BEIJING • China is planning a mega dam in Tibet that is able to produce triple the electricity generated by the Three Gorges - the world's largest power station - stoking fears among environmentalists and in neighbouring India.
The dam will span the Brahmaputra River before the waterway leaves the Himalayas and flows into India, straddling the world's longest and deepest canyon at an altitude of more than 1,500m.
The project in Tibet's Medog County is expected to dwarf the record-breaking Three Gorges Dam on the Yangtze River in central China, and is billed as being able to produce 300 billion kilowatts of electricity each year.
It is mentioned in China's strategic 14th Five-Year Plan, unveiled last month at an annual congress of the country's top lawmakers. But the plan was short on details, a timeframe or budget.
The river, known as the Yarlung Tsangpo in Tibetan, is also home to two other projects far upstream, while six others are in the pipeline or under construction.
The "super dam", however, is in a league of its own.
Last October, the Tibet local government signed a strategic cooperation agreement with PowerChina, a public construction firm specialising in hydroelectric projects.
Beijing may justify the massive project as an environmentally friendly alternative to fossil fuels, but it risks provoking strong opposition from environmentalists in the same way that the Three Gorges Dam, built between 1994 and 2012, did. That project created a reservoir and displaced 1.4 million inhabitants upstream.
"Building a dam the size of the super dam is likely a really bad idea for many reasons," said Mr Brian Eyler, energy, water and sustainability programme director at the Stimson Centre, a US think-tank.
Besides being known for seismic activity, the area also contains unique biodiversity. The dam would block the migration of fish as well as sediment flow that enriches the soil during seasonal floods downstream, said Mr Eyler.
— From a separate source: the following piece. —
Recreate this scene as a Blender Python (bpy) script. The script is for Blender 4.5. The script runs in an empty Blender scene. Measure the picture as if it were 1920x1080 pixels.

There are both ecological and political risks, noted Mr Tempa Gyaltsen Zamlha, an environmental policy specialist at the Tibet Policy Institute, a think-tank linked to the Tibetan government in exile based in Dharamshala, India.
"We have a very rich Tibetan cultural heritage in those areas, and any dam construction would cause ecological destruction, submergence of parts of that region," he said. "Many local residents would be forced to leave their ancestral homes."
He added that the project will encourage migration of Han Chinese workers that "gradually becomes a permanent settlement".
New Delhi is also worried by the project. China is effectively in a position to control the origins of much of South Asia's water supply, analysts say.
"Water wars are a key component of such warfare as they allow China to leverage its upstream Tibet-centred power over the most essential natural resource," wrote political scientist Brahma Chellaney in the Times of India.
In reaction to the dam project, the Indian government has floated the prospect of building another dam on the Brahmaputra to shore up its own water reserves.